Saturday, February 02, 2019

Observations from the field

The secretive, elusive and—DUH—stealthy stealthfier has developed a heightened feeling of comfort in his new brodude gymnasium surroundings and is escalating from his initial timidity and instinct for social self-preservation to now displaying a precipitous drop in common sense and a brazenness not traditionally observed in any heavily populated, non-stand-and-model gym habitat. To wit: Observe how he has abandoned his heretofore steadfast habit of sneaking up-the-nose-to-the-harshly-lit-ceiling stealthfies from his sweaty lap and begun to purposefully suck in his gut and blithely twist his iPhone for a quickie (a quickie STEALTHFIE, perverts) with devil-may-care concern for detection, focus, observable F-stop comprehension or rudimentary photographic composition.

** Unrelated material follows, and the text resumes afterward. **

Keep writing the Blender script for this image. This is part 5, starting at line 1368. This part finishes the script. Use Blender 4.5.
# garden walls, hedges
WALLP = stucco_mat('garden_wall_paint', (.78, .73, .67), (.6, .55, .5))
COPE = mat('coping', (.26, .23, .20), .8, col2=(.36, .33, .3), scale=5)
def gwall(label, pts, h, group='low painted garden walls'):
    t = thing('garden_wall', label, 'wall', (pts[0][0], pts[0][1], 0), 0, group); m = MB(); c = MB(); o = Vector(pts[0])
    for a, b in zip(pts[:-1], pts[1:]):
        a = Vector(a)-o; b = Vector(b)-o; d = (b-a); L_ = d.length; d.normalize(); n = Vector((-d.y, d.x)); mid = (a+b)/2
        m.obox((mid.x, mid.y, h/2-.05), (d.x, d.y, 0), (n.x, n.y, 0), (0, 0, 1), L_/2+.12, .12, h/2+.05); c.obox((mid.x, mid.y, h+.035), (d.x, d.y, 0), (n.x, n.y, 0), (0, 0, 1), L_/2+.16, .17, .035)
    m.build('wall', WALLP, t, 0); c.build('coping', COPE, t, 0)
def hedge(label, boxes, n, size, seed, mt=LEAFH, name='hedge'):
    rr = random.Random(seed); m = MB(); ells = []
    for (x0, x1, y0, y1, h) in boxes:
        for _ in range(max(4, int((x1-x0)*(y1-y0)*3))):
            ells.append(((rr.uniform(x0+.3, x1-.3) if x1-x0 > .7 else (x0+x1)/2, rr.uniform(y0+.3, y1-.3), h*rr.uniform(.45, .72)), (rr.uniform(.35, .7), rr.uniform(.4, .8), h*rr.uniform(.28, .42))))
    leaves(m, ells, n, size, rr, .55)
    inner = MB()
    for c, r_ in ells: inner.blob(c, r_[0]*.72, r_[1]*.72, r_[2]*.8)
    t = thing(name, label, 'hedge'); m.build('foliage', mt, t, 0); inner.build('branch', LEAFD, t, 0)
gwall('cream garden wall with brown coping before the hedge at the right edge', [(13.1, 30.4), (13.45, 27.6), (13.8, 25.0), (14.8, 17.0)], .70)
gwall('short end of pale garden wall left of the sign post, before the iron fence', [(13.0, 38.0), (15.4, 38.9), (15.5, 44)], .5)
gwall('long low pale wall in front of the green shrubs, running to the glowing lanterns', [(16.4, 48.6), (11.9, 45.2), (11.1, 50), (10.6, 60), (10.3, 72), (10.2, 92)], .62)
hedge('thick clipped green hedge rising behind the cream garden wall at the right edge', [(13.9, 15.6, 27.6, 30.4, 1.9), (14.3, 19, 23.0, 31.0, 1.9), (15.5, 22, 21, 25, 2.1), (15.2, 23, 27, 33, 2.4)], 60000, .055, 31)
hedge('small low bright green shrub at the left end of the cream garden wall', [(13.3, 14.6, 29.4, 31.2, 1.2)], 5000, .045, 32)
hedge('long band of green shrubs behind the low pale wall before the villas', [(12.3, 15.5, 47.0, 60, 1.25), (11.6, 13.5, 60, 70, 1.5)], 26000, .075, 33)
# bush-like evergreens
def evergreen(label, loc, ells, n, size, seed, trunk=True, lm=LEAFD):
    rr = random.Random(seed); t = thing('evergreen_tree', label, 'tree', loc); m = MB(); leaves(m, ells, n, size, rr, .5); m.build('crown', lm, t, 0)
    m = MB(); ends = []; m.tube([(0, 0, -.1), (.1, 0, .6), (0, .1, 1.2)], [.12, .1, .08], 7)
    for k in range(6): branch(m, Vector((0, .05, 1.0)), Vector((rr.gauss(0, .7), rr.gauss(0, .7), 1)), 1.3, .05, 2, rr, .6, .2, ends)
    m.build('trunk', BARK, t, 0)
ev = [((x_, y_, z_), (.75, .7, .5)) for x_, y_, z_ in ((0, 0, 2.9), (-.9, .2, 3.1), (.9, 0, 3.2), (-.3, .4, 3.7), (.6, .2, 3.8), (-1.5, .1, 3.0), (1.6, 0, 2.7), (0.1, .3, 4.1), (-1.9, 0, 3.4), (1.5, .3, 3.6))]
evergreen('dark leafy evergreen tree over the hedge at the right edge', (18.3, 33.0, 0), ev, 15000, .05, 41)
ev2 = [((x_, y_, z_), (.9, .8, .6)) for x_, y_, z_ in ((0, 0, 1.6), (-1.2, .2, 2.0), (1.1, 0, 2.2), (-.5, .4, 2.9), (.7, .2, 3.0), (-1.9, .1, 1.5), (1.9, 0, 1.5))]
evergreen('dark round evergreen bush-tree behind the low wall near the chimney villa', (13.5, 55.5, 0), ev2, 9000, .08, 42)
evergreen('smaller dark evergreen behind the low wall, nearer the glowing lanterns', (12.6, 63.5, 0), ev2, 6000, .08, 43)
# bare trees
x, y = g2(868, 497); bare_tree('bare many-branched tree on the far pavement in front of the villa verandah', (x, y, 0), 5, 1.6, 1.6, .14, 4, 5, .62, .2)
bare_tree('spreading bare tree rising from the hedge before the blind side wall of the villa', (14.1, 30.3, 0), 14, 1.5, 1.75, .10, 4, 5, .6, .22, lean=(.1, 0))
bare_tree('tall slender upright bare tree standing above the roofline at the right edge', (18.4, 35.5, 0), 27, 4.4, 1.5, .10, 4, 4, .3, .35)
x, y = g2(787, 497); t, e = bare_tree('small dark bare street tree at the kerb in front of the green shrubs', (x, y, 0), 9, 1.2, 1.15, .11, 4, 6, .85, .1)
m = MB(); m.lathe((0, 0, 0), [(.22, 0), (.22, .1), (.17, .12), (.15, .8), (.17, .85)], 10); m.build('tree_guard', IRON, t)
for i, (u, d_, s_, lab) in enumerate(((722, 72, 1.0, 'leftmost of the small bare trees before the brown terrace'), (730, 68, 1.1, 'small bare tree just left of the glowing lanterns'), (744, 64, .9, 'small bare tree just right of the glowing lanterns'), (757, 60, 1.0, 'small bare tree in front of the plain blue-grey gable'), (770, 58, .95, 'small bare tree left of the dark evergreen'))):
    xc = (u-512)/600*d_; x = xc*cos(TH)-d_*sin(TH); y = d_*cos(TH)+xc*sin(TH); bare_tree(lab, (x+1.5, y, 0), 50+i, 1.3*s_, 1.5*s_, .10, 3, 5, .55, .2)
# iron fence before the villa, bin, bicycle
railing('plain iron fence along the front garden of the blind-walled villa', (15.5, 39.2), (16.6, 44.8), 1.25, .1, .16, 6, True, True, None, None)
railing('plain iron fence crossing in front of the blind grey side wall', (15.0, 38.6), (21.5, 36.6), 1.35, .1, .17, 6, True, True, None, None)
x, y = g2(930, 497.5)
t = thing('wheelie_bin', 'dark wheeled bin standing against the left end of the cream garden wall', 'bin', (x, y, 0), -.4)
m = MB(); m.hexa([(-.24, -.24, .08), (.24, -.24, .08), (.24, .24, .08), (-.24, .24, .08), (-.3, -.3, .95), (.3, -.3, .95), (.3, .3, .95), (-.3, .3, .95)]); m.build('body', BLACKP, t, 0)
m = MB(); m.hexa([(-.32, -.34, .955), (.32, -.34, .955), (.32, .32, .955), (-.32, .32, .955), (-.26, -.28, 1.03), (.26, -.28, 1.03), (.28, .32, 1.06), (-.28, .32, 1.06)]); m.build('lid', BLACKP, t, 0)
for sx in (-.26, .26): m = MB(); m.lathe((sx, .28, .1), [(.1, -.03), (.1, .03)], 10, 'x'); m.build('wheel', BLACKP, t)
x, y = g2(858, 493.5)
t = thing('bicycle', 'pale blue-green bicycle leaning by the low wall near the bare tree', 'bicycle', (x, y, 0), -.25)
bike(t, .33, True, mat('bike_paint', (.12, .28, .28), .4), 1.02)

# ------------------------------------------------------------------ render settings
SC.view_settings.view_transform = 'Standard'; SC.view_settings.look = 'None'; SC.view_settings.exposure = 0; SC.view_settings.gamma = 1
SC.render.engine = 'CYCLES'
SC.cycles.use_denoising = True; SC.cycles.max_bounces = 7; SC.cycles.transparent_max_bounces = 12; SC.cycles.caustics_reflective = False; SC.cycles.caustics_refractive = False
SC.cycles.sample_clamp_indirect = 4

What could cause this abrupt deviation from his deeply entrenched norms? In-the-field brocial anthropologists have posited the highly plausible theory that he’s nauseated to the point of profound disorientation by today’s brodude-gymnasium-sound-system song playlist titled Painful, Instantly Forgettable Songs That Each Repeat The Same Six Words Ad Nauseam Until You Poop Uncontrollably On The New Equipment Or More Preferably Just Take Slightly More Brazen Gym Stealthfies.

We will need to undertake more rigorous in-the-field observation to establish a possible causal relationship. Hopefully with a slightly less shitty playlist.

(CONFIDENTIAL NOTE to the guy in the tight gray technical shirt and butt-hugging black shorts so you all better not read it: Dude. I’m as addicted to my iPhone as the next powerless-over-checking-Facebook-every-three-minutes guy, but even I know to put away my damn phone WHEN I’M LITERALLY PEEING NEXT TO SOMEONE—ESPECIALLY ME—AT A URINAL. It honestly looks like you’re pretending to be on your phone so you can not-so-secretly peek over the partition at my winkie. And that is NOT the story of how we met that I want to tell our grandchildren.)

(CONFIDENTIAL NOTE to the guy in the red sleeveless shirt and loose gray gym shorts so you all better not read it and I really mean it this time: Never stop jumping rope.)